- **Description of the task**:
Identify the lines that contain the string "parts" and report only how many there are.

- **Information shown**:

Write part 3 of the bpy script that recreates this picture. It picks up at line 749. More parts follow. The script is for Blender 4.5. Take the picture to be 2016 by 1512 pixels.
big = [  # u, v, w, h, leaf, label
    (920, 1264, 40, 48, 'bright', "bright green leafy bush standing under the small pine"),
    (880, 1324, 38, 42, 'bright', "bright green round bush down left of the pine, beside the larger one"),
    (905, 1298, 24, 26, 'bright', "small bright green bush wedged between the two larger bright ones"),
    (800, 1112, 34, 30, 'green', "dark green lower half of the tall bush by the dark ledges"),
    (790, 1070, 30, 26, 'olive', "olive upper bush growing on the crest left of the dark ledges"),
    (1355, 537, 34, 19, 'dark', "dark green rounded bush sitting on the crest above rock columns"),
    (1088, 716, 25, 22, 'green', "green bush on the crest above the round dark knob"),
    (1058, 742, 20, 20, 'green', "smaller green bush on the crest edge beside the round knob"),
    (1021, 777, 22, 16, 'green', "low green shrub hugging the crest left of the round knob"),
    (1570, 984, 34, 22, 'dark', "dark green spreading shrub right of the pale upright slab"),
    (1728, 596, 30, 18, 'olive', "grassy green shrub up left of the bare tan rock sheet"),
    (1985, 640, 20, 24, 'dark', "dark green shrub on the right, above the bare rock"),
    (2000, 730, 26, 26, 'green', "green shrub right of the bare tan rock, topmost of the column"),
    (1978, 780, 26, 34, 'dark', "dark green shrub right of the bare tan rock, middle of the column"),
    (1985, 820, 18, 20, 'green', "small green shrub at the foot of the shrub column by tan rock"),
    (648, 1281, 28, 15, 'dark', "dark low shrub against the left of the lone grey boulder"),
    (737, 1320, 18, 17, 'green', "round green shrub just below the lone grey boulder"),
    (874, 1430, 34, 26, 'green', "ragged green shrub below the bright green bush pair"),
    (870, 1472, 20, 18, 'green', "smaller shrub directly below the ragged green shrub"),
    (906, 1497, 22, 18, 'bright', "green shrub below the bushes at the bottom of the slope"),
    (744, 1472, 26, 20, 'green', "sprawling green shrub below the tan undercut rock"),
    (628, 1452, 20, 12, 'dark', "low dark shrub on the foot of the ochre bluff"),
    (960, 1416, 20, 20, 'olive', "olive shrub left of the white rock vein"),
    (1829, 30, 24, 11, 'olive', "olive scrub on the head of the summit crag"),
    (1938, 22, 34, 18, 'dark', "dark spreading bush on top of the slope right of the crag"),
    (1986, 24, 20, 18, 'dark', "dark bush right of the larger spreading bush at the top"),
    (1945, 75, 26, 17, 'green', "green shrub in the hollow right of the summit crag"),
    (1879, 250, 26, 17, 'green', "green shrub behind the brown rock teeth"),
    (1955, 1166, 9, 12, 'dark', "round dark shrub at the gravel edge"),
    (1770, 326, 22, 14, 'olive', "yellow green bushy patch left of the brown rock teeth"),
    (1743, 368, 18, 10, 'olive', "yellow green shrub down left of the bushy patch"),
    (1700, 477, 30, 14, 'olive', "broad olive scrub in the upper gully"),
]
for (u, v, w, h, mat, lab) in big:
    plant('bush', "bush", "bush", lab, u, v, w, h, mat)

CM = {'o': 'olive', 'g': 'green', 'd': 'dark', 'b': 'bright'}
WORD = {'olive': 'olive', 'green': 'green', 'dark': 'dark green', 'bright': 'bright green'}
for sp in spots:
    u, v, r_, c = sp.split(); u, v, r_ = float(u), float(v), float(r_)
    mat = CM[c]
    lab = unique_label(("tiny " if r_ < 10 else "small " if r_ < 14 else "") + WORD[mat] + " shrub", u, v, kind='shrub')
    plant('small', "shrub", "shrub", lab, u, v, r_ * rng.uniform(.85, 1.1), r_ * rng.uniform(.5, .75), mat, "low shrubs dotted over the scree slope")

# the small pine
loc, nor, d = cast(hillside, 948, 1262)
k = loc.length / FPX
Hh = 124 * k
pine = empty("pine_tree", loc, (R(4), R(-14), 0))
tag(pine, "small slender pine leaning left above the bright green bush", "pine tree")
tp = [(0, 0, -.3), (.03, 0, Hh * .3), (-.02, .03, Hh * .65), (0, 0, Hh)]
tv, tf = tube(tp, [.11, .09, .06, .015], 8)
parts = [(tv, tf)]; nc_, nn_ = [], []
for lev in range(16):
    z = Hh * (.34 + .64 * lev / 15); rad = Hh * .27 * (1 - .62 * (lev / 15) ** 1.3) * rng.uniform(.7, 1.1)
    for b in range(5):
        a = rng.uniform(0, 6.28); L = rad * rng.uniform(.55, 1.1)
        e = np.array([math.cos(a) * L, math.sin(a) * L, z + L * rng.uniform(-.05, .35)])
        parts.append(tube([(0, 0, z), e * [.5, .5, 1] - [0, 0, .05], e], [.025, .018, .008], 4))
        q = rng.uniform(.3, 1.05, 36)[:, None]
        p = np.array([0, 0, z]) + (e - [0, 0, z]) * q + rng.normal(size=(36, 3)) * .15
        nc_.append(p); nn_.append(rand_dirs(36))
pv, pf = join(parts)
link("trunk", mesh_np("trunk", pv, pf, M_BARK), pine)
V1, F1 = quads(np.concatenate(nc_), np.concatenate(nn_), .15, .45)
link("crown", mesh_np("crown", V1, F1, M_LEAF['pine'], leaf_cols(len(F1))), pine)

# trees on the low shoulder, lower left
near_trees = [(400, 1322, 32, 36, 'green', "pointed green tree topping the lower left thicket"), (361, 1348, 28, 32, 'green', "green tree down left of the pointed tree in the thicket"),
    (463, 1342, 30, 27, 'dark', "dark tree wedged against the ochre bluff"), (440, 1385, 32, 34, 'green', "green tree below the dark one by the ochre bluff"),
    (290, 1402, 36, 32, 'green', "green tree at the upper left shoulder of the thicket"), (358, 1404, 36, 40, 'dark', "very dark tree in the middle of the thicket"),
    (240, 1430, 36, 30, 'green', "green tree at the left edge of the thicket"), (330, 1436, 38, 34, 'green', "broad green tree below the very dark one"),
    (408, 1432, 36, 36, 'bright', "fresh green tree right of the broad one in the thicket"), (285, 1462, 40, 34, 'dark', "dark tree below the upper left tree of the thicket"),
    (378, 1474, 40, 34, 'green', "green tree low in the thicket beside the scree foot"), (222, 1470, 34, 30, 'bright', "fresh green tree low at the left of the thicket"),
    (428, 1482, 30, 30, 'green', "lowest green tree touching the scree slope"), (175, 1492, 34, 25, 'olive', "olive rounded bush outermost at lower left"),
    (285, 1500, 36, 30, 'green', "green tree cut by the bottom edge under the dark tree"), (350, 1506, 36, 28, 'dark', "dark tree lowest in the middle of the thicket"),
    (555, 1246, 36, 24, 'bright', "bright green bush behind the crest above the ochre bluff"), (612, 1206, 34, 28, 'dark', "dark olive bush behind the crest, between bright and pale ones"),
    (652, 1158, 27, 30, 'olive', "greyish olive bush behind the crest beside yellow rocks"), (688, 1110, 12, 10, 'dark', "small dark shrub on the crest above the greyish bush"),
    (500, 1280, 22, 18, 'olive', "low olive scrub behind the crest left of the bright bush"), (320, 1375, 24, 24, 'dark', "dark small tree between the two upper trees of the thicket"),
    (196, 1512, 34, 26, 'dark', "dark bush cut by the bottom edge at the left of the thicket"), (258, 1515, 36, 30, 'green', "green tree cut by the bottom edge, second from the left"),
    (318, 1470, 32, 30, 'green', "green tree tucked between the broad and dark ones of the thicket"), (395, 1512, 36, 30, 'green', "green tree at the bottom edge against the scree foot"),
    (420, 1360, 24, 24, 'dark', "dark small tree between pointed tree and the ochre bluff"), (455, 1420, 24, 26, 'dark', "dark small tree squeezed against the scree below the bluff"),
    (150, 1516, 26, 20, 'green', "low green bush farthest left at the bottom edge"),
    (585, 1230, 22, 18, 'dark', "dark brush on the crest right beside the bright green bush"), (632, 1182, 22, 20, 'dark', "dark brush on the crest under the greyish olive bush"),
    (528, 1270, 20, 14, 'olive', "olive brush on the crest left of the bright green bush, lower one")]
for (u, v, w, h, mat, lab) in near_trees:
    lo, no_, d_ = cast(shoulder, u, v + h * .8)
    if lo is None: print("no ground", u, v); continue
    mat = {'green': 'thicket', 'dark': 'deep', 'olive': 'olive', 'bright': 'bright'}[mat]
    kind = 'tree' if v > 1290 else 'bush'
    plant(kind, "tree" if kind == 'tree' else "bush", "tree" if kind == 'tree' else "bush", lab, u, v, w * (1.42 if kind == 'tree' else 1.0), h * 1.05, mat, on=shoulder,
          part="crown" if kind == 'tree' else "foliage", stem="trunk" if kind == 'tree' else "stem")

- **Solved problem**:
4